To say he responded well would be quite the understatement.

Ball finished the first half with just nine yards rushing on four carries, eight of which came on a single carry in the Badgers’ final drive of the second quarter. Over the final 25:32 of play, Ball ran for 118 yards on 17 carries, for an average of nearly seven yards per rush.

Midway through the third quarter, Ball helped the Badgers reel off a two-play, 51-yard, 38-second scoring drive. After a 20-yard pass to Nick Toon, Ball took the ball down the left sideline 31 yards for the score, diving for the pylon and giving UW some breathing room at 20-10.

“I just kept running behind the blocks, waiting for them to set up,” Ball said. “It was just there, so I just kind of leaped over them a little bit and reached the ball a little bit.”

Ball reeled off another run of 26 yards on the Badgers’ first drive of the fourth quarter before getting his second touchdown of the day when Wisconsin got the ball back for a second drive in the period.

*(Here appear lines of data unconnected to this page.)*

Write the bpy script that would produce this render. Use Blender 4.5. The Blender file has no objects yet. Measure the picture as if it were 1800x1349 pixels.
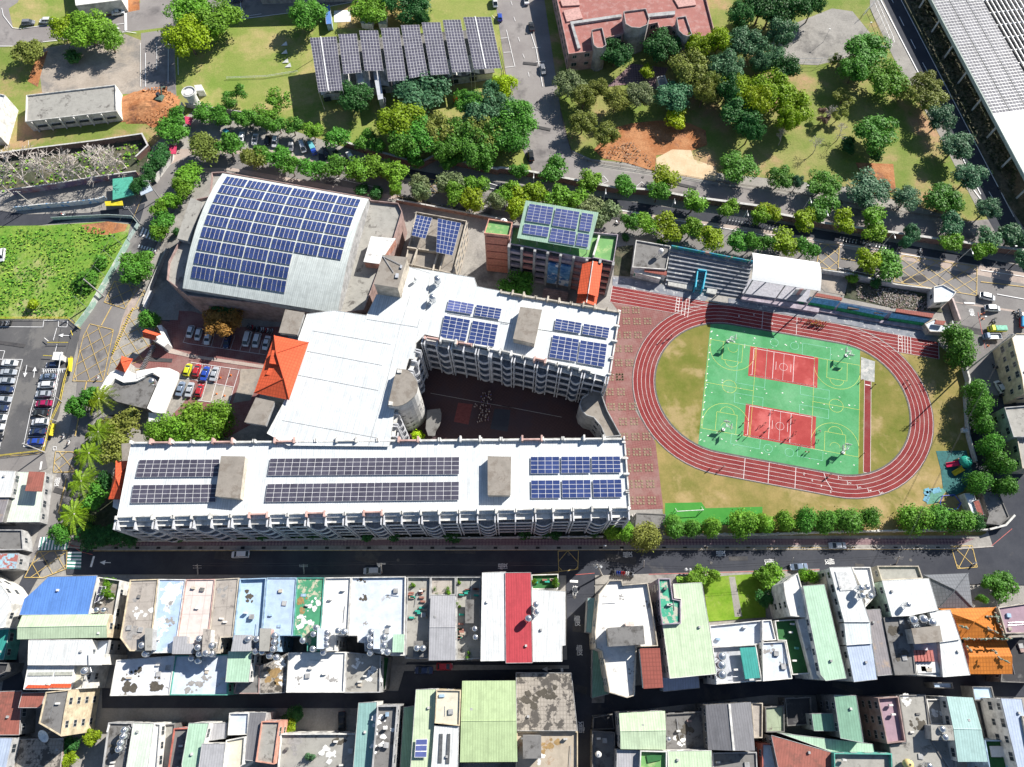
import bpy, math, random
from math import sin, cos, radians, pi, atan2, hypot
S = bpy.context.scene
COL = S.collection
# ---------------------------------------------------------------- camera, sky, sun, exposure
F_, TILT, HC = 1240.0, radians(22), 190.0
cd = bpy.data.cameras.new("camera"); cam = bpy.data.objects.new("camera", cd); COL.objects.link(cam)
cd.sensor_width = 36; cd.lens = F_/1800*36; cd.clip_start = 1; cd.clip_end = 3000
cam.location = (0, 0, HC); cam.rotation_euler = (TILT, 0, 0)
S.camera = cam
SUN_AZ, SUN_EL = radians(42), radians(36)
w = bpy.data.worlds.new("World"); S.world = w; w.use_nodes = True
nt = w.node_tree; bg = nt.nodes["Background"]
sky = nt.nodes.new("ShaderNodeTexSky"); sky.sky_type = 'NISHITA'; sky.sun_disc = False
sky.sun_elevation = SUN_EL; sky.sun_rotation = radians(48); sky.air_density = 1.0; sky.dust_density = 0.4; sky.ozone_density = 2.0
nt.links.new(sky.outputs[0], bg.inputs[0]); bg.inputs[1].default_value = 0.062
sd = bpy.data.lights.new("sun", 'SUN'); sd.energy = 5.0; sd.angle = radians(0.5); sd.color = (1, 0.95, 0.87)
so = bpy.data.objects.new("sun", sd); COL.objects.link(so); so.location = (0, 0, 300)
so.rotation_euler = (pi/2-SUN_EL, 0, SUN_AZ+pi/2)
S.view_settings.view_transform = 'Standard'; S.view_settings.look = 'None'; S.view_settings.exposure = 0.82; S.view_settings.gamma = 1
S.cycles.max_bounces = 5; S.cycles.diffuse_bounces = 3; S.cycles.transparent_max_bounces = 6
R = random.Random(7)
# ---------------------------------------------------------------- survey: photo sheets -> ground coordinates in metres
SH = dict(A=(0,0,3.913), B=(440,0,3.913), C=(880,0,3.913), D=(1340,0,3.913), E=(0,330,3.913), F=(440,330,3.913), G=(880,330,3.913), H=(1340,330,3.913),
          I=(0,660,3.913), J=(440,660,3.913), K=(880,660,3.913), L=(1340,660,3.913), M=(0,1000,3.865), N=(440,1000,3.865), O=(880,1000,3.865), Q=(1340,1000,3.865),
          X=(0,0,1), U=(840,340,6.746), V=(1280,420,4.286), W=(240,500,5.189), Y=(0,540,4.819), Z=(660,620,7.93), T=(1640,540,6.131), R=(540,20,5.0), S=(1500,1200,6.0), P=(1000,1000,5.62), e=(1000,330,7.496))
def px(s):
    out = []; sh = SH['X']
    for t in s.split():
        if t[0].isalpha(): sh = SH[t[0]]; t = t[1:]
        if not t: continue
        a, b = t.split(',')[:2]
        out.append((sh[0]+float(a)/sh[2], sh[1]+float(b)/sh[2]))
    return out
CT, ST = cos(TILT), sin(TILT)
def at(x, y, z=0.0):
    u = (x-900)/F_; v = -(y-674.5)/F_
    k = (z-HC)/(v*ST-CT)
    return (u*k, (v*CT+ST)*k)
def ppm(y, z=0.0):     # photo pixels per metre
    v = -(y-674.5)/F_
    return F_/((z-HC)/(v*ST-CT))
def W_(s, z=0.0): return [at(a, b, z) for a, b in px(s)]
# ---------------------------------------------------------------- materials
MATS = {}
def _nt(name, rough, spec=0.3, metal=0.0):
    m = bpy.data.materials.new(name); m.use_nodes = True
    n = m.node_tree; b = n.nodes["Principled BSDF"]
    b.inputs["Roughness"].default_value = rough; b.inputs["Metallic"].default_value = metal
    b.inputs["Specular IOR Level"].default_value = spec
    return m, n, b
def c4(c): return (c[0], c[1], c[2], 1)
def mix(n, a, b, fac, blend='MIX'):
    x = n.nodes.new("ShaderNodeMix"); x.data_type = 'RGBA'; x.blend_type = blend
    for k, v in ((0, fac), (6, a), (7, b)):
        if isinstance(v, bpy.types.NodeSocket): n.links.new(v, x.inputs[k])
        else: x.inputs[k].default_value = v if k == 0 else c4(v)
    return x.outputs[2]
def noise(n, vec, scale, detail=4, rough=0.6, lo=0.4, hi=0.6, dist=0.0):
    t = n.nodes.new("ShaderNodeTexNoise"); t.inputs["Scale"].default_value = scale; t.inputs["Detail"].default_value = detail
    t.inputs["Roughness"].default_value = rough; t.inputs["Distortion"].default_value = dist*0.4
    if vec is not None: n.links.new(vec, t.inputs["Vector"])
    r = n.nodes.new("ShaderNodeMapRange"); r.inputs[1].default_value = lo; r.inputs[2].default_value = hi
    n.links.new(t.outputs[0], r.inputs[0]); return r.outputs[0]
def geo(n): return n.nodes.new("ShaderNodeNewGeometry").outputs["Position"]
def bump(n, b, h, strength=0.3, dist=0.1):
    u = n.nodes.new("ShaderNodeBump"); u.inputs["Strength"].default_value = strength; u.inputs["Distance"].default_value = dist
    n.links.new(h, u.inputs["Height"]); n.links.new(u.outputs[0], b.inputs["Normal"])
def plain(name, c, rough=0.6, metal=0.0, spec=0.3, var=0.25, sc=1.5):
    """solid colour with faint procedural mottling"""
    if name in MATS: return MATS[name]
    m, n, b = _nt(name, rough, spec, metal)
    o = mix(n, [x*(1-var) for x in c], [min(1, x*(1+var*0.4)) for x in c], noise(n, geo(n), sc, 5, 0.65, 0.35, 0.6))
    n.links.new(o, b.inputs["Base Color"]); MATS[name] = m; return m
def ground(name, c1, c2, sc=0.15, c3=None, sc3=0.05, t3=(0.52, 0.6), rough=0.9, fine=0.35, fsc=3.0, bmp=0.0):
    """two colours in large drifts, a third in patches, fine grain over all"""
    m, n, b = _nt(name, rough, 0.15); g = geo(n)
    o = mix(n, c1, c2, noise(n, g, sc, 6, 0.65, 0.38, 0.62))
    if c3: o = mix(n, o, c3, noise(n, g, sc3, 5, 0.7, *t3, dist=0.4))
    f = noise(n, g, fsc, 4, 0.8, 0.3, 0.7)
    o = mix(n, o, (1-fine,)*3, f, 'MULTIPLY') if fine else o
    n.links.new(o, b.inputs["Base Color"])
    if bmp: bump(n, b, f, bmp, 0.15)
    MATS[name] = m; return m
def roofm(name, c, kind='flat', stain=None, rough=0.6, metal=0.0, amt=(0.56, 0.64), rib=0.75, sc=0.3):
    """flat: painted slab with grain and stains; rib: corrugated sheet, ribs run across the first edge; tile: courses + rows"""
    if name in MATS: return MATS[name]
    m, n, b = _nt(name, rough, 0.3, metal); g = geo(n)
    o = mix(n, [x*0.82 for x in c], c, noise(n, g, 0.5, 6, 0.7, 0.35, 0.55))
    uv = n.nodes.new("ShaderNodeUVMap").outputs[0]
    sx = n.nodes.new("ShaderNodeSeparateXYZ"); n.links.new(uv, sx.inputs[0])
    def saw(sock, per, lo, hi):
        d = n.nodes.new("ShaderNodeMath"); d.operation = 'DIVIDE'; d.inputs[1].default_value = per; n.links.new(sock, d.inputs[0])
        q = n.nodes.new("ShaderNodeMath"); q.operation = 'PINGPONG'; q.inputs[1].default_value = 0.5; n.links.new(d.outputs[0], q.inputs[0])
        r = n.nodes.new("ShaderNodeMapRange"); r.inputs[1].default_value = lo; r.inputs[2].default_value = hi; n.links.new(q.outputs[0], r.inputs[0]); return r.outputs[0]
    if kind in ('rib', 'tile'):
        s = saw(sx.outputs[0], rib if kind == 'tile' else 0.6, 0.0, 0.16)
        o = mix(n, [x*(0.62 if kind == 'tile' else 0.70) for x in c], o, s)
        bump(n, b, s, 0.3, 0.04)
        if kind == 'tile':
            s2 = saw(sx.outputs[1], 0.9, 0.0, 0.2); o = mix(n, [x*0.7 for x in c], o, s2)
        else:
            st = n.nodes.new("ShaderNodeMapping"); st.inputs["Scale"].default_value = (1.2, 0.06, 1); n.links.new(uv, st.inputs[0])
            o = mix(n, o, [x*0.70 for x in c], noise(n, st.outputs[0], 1.3, 5, 0.65, 0.50, 0.70))
    if kind == 'slab':
        s = saw(sx.outputs[0], 3.1, 0.0, 0.03); s2 = saw(sx.outputs[1], 4.3, 0.0, 0.025)
        o = mix(n, [x*0.6 for x in c], o, s); o = mix(n, [x*0.6 for x in c], o, s2)
    if stain: o = mix(n, o, stain, noise(n, g, sc, 7, 0.72, amt[0], amt[1], 0.6))
    o = mix(n, o, (0.78, 0.78, 0.78), noise(n, g, 4, 3, 0.8, 0.35, 0.75), 'MULTIPLY')
    n.links.new(o, b.inputs["Base Color"]); MATS[name] = m; return m
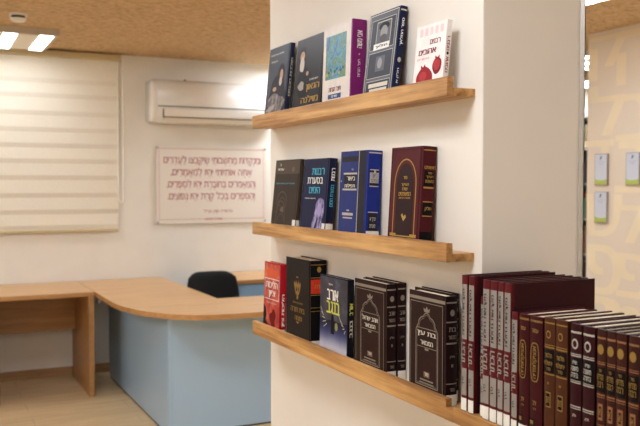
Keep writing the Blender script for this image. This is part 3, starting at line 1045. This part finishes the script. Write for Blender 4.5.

Following Mike Taylor‘s impressive interception, Ball took the handoff twice, losing a yard on first down and finding a huge hole for his second touchdown of the day, this time from 15 yards out.

“He did a great job,” John Moffitt said of Ball. “The way he can step up, it’s so nice to have three backs that can do that. Running the football here is not easy, we put a lot of carries in your hands and it’s going to be tough, but Montee definitely stepped up.”

Ball found out just what it meant to be the Badgers’ every down back on the game’s final drive. Wisconsin ran 10 plays for 40 yards, eating up 5 minutes and 50 seconds off the clock.

Each of the 10 plays was a handoff to Ball.

“When you come here, the team’s going to put the load on your shoulders and you’ve got to be able to carry it,” Ball said. “That’s what I feel like I did. The O-line did a great job up front pushing them, and I just don’t want to let them down.”